Perilous Times and Decaying Morality
Lesbians flock to Greek island of Lesbos for Eros festival
Lesbians from across Europe have flocked to Greece's Lesbos island for
the tenth annual International Women's Eros Festival.
Published: 12:07PM BST 14 Sep 2010
In a country strongly influenced by the Greek Orthodox church and where
roughly half the population is against same-sex marriage, the
lesbian-run event has been quietly growing in this corner of the Aegean
Sea.
Over the past decade, attendance at the two-week International Women's
Eros Festival in the village of Eressos has jumped from 30 to hundreds
of women – mainly German, British, Dutch and Scandinavian, but also
Greek and Italian.
The busy programme of events includes women-only walks and sunset
cruises, breathing and drumming workshops, Greek dance classes and
lesbian film screenings.
"I've been blown away, there's no unease at all," says Lauren Bianchi,
a Scottish woman in her early 20s who is at the festival for the first
time and who had read articles about difficult relations between locals
and lesbians.
In 2000, when the festival launched, tensions ran high.
A poster advertising one of its events sparked the anger of the village
mayor, who threatened to take the organisers to court and ban the
event, vowing to drive lesbian tourism from the village.
Ten years on, the municipality is lending the town hall for one of the
festival's art exhibitions and allowed the use of the beach to stage
the opening event on September 4.
Lesbian holidaymakers have been coming to Lesbos since the 1970s,
attracted by the island's association with Sappho, the seventh century
Greek poet who wrote about her love for women and was born in Eressos.
http://en.wikipedia.org/wiki/Eros
According to the Sappho travel agency, lesbians now make up 60 per cent
of visitors to the village, rising to 90 per cent in September when the
festival takes place.
"My rooms are full for the next two weeks.
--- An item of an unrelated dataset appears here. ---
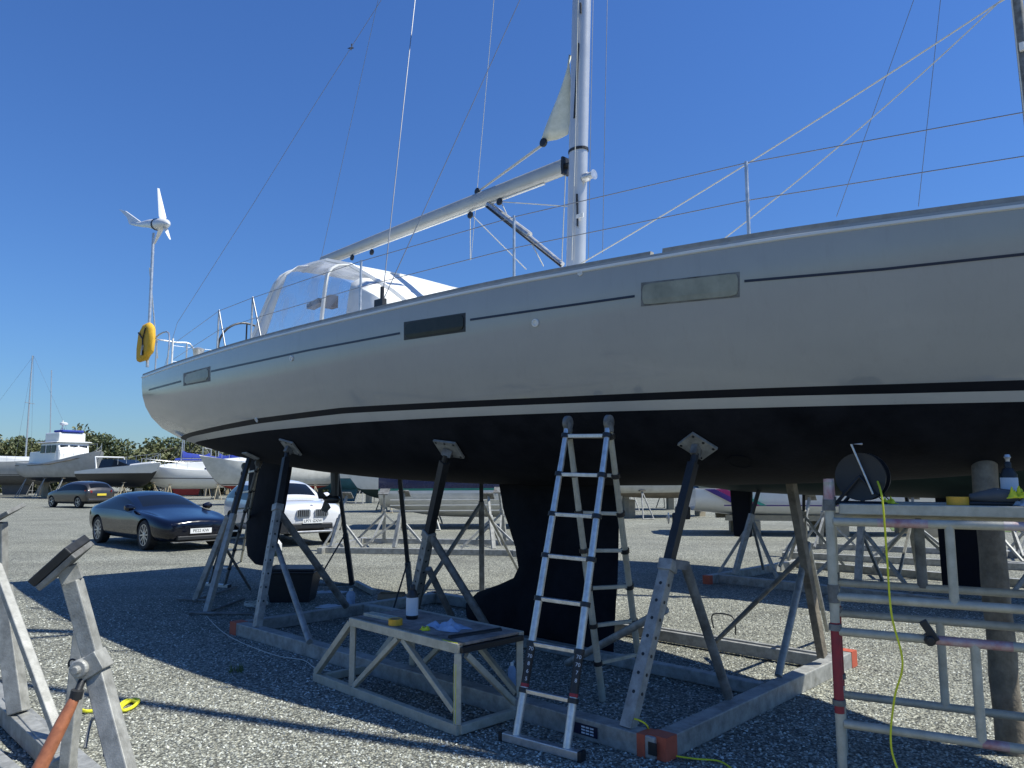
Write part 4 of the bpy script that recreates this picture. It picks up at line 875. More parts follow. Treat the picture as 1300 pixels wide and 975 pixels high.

We'd usually be dead in
September, but now it's booming," says Andreas, who runs the Sappho
café bar and rents rooms on the village seafront.
As the economic crisis continues to pinch, he says Greek holidaymakers
spent less this summer and he is grateful for the extended season
brought by lesbian tourism.
"People in the village have got used it, especially the young people,
but the old people still discuss it among themselves," he says.